Już wtedy mówiło się, że koszt budowy może wzrosnąć do 1,5 mln zł, co stawiało całą inwestycję pod znakiem zaytania. Dodatkowo pojawiające się „głosy rozsądku” udowadniały, że pomysł budowy ronda i owszem, ale nie na tym skrzyżowaniu. Jeszcze niedawno miejski radny, Wiesław Wydra mówił, że jego marzeniem jest, aby nigdy nie doszło do realizacji tego projektu gdyż z inżynierskiego punkty widzenia budowa ronda w tamtym miejscu jest bez sensu.
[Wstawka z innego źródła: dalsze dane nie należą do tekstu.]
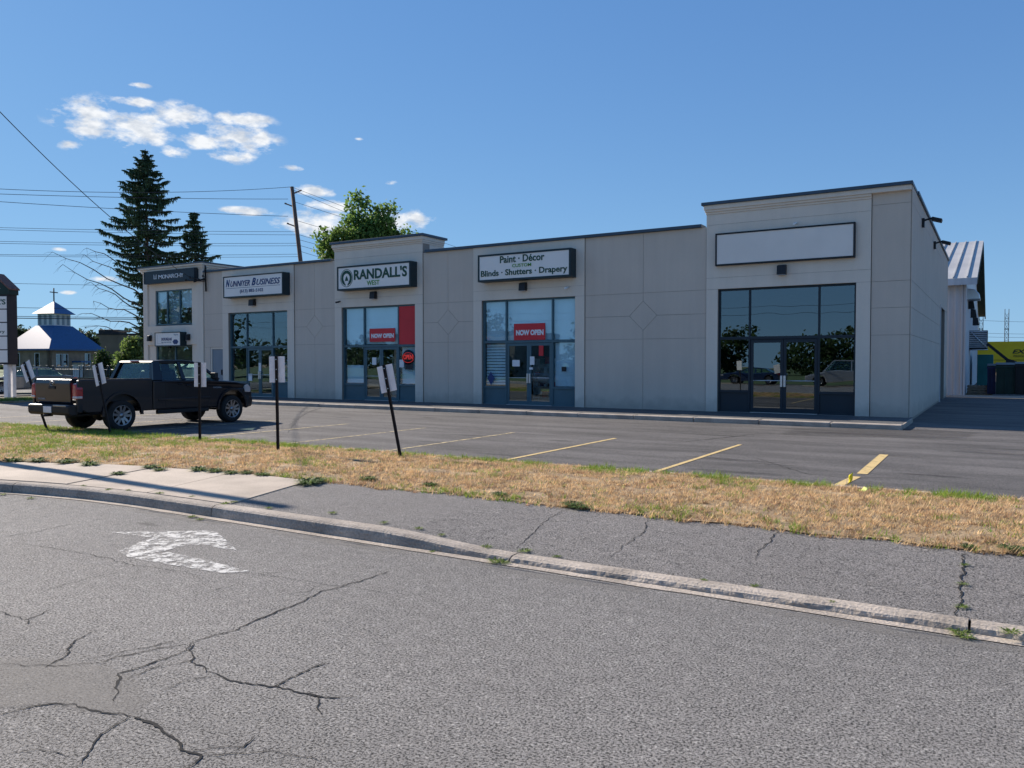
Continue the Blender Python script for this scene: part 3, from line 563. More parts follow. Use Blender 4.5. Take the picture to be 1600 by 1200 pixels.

Jak za dotykiem czarodziejskiej różdżki, marzenie miejskiego radnego spełniło się szybciej niż oczekiwał.
- Okazuje się, że koszty budowy tego ronda po ustaleniach z właścicielami sieci, którzy zażądali ich przebudowy, wyniosłyby niemal 2 mln zł. Dodatkowo mogłoby się okazać, że jak zaczniemy w tym miejscu kopać trafimy na stanowiska archeologiczne gdyż ul. Podwale przebiega wzdłuż dawnej fosy miejskiej. Wtedy prace mogłyby zostać wstrzymane na kilka miesięcy co podrożyłoby koszt inwestycji w sposób nieprzewidywalny. Po podliczeniu kosztów, biorąc pod uwagę ich nieprzewidywalność i to, że to rondo po prostu się tam nie miesci, doszliśmy do wniosku, że inwestycja mija się z celem. Koszty przerastają korzyści. - mówi nam Walery Czarnecki, Starosta Lubański – Problem bezpieczeństwa i włączenia do ruchu można rozwiązać alternatywnie za pomocą sygnalizacji świetlnej i taka decyzja zapadła. Ronda nie będzie, ale będzie sygnalizacja świetlna. Musimy teraz opracować nowy projekt aby zsynchronizować sygnalizację świetlną z krajową 30- tką i z wojewódzkimi drogami w centrum miasta.
Jak się dowiadujemy, najprawdopodobniej już w przyszłym roku zostanie przebudowana sygnalizacja świetlna od skrzyżowania ul. Podwale z Krajową 30-ką do świateł na ul. 7 Dywizji gdzie jest wyjazd w kierunku Leśnej. Powinno to usprawnić ruch w centrum miasta, bowiem ostatnimi laty zmienił się główny nurt przejeżdżających przez centrum aut. I nie wiedzie on już w kierunku ul. Zawidowskiej, a tak właśnie była projektowana stara sygnalizacja.